Early horror films developed the idea of using suspenseful music to prepare the viewer. There are moments when a movie needs music to draw the attention towards the audience into what’s going on in the movie, and this is important in early horror films that are full of suspenseful scenes that go along with haunting music. As the scene has creepy music playing in the background, this causes the audience to feel anxious, waiting for a jump scare.
Modern movies, on the other hand, tend to deal more with quiet or more natural sounds. As the character walks into the scene in silence, it provides a sense of a creepy setting. The silence in the background causes the audience to predict what’s going to happen next, but this doesn’t always make the scene more effective.
A huge change in horror movies over the years is in the costuming. Most modern movies depend on horrific monsters who are often computer-generated imagery, or CGI. These costumes look real enough to the point people won’t notice that they aren’t real. The audience is thrilled and terrified because the monster does not take away from the actual focus in the movie.

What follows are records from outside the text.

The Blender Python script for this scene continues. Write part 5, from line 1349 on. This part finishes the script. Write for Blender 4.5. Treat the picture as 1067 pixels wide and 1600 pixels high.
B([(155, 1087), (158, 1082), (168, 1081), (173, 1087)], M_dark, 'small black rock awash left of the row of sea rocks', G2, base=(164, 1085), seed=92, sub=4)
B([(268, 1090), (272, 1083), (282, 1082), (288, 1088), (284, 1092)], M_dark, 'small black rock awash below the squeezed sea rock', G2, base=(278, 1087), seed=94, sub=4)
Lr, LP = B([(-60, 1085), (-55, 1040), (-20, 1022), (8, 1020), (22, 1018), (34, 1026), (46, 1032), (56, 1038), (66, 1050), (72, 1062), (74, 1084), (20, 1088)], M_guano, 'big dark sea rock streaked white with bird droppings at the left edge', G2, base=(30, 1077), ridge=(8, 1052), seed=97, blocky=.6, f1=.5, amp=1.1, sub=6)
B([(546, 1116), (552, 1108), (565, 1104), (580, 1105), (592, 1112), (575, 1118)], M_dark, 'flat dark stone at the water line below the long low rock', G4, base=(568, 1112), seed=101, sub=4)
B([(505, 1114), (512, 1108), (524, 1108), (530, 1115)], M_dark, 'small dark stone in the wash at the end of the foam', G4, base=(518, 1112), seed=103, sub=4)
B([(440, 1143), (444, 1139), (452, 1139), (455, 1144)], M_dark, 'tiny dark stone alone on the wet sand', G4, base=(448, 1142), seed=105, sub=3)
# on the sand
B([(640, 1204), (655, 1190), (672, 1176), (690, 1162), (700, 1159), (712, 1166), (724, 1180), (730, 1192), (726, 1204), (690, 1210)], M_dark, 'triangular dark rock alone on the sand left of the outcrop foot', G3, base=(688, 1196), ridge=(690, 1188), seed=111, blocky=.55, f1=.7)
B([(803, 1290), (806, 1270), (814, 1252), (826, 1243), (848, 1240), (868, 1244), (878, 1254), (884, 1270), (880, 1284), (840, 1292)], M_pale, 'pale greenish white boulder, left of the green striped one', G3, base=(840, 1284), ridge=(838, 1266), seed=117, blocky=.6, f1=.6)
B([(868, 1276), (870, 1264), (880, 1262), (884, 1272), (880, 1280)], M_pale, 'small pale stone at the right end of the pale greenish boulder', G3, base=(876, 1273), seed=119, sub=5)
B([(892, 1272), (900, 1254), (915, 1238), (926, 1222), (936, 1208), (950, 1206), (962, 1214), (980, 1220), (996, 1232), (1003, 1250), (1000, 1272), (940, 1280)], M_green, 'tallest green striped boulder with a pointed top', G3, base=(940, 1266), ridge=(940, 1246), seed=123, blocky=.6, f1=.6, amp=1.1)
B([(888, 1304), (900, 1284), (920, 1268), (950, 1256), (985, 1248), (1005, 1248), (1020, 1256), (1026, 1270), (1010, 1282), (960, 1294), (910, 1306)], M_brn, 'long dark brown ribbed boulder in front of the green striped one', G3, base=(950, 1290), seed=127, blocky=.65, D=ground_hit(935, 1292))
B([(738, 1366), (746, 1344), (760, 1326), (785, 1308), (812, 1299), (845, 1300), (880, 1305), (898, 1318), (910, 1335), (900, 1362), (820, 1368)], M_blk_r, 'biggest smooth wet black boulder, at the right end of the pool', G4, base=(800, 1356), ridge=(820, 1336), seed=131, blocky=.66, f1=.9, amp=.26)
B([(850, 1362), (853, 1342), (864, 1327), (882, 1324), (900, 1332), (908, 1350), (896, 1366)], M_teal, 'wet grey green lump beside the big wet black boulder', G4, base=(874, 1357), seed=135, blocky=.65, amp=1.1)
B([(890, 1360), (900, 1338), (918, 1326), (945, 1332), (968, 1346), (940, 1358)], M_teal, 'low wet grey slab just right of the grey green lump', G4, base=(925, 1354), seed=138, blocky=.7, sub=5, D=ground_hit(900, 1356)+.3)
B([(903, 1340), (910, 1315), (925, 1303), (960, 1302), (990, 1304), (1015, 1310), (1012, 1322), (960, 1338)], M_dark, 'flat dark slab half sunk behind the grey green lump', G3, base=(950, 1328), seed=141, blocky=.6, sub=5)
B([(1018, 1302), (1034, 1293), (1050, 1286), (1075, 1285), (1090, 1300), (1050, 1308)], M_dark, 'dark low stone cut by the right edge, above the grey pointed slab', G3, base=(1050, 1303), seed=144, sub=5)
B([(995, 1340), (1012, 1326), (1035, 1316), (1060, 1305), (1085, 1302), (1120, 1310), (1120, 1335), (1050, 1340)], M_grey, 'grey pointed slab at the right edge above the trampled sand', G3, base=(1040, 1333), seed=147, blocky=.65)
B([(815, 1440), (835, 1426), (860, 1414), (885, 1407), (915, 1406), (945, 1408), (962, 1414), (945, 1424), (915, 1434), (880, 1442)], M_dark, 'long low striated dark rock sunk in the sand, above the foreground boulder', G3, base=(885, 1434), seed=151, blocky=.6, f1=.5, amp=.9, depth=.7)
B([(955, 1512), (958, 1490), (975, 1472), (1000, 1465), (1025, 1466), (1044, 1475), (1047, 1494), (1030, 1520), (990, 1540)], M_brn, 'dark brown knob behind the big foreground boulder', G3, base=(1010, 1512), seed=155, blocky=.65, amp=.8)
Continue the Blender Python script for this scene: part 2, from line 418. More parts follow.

In early scary movies, though, monsters would be animatronics or actors in costumes and make-up. This causes them to be more frightful, if the costume is effective, because they character comes across as potentially real. Whenever objects and physical people are involved in a scary scene, the horror can be taken more seriously than a modern horror movie and their monsters.
In horror movies, at different points of time, studios used blood or gory effects to terrify the viewers. This does serve as a great point to make the movie more heart-pounding. An honest portion of modern and early horror films have involved scenes with blood. Too many of these scenes and they can become distracting. Older movies hardly used blood and gore for their scenes. Instead, they would focus on themes that allow the audience to imagine the event, filling them with absolute fear.
Early movies create more of a heart-racing, suspenseful level of horror for the audience. Modern movies tend to focus more on “In your face” action. A good horror film needs just enough nice actions with features that can catch the viewers’ attention to the point where they are amazed by what they see on the screen.
If you are even stuck between watching either a modern horror or an early horror movie, choose an early one, especially if you have a good imagination. You’ll find the results much more rewarding and the sense of fear a challenge to analyze over time.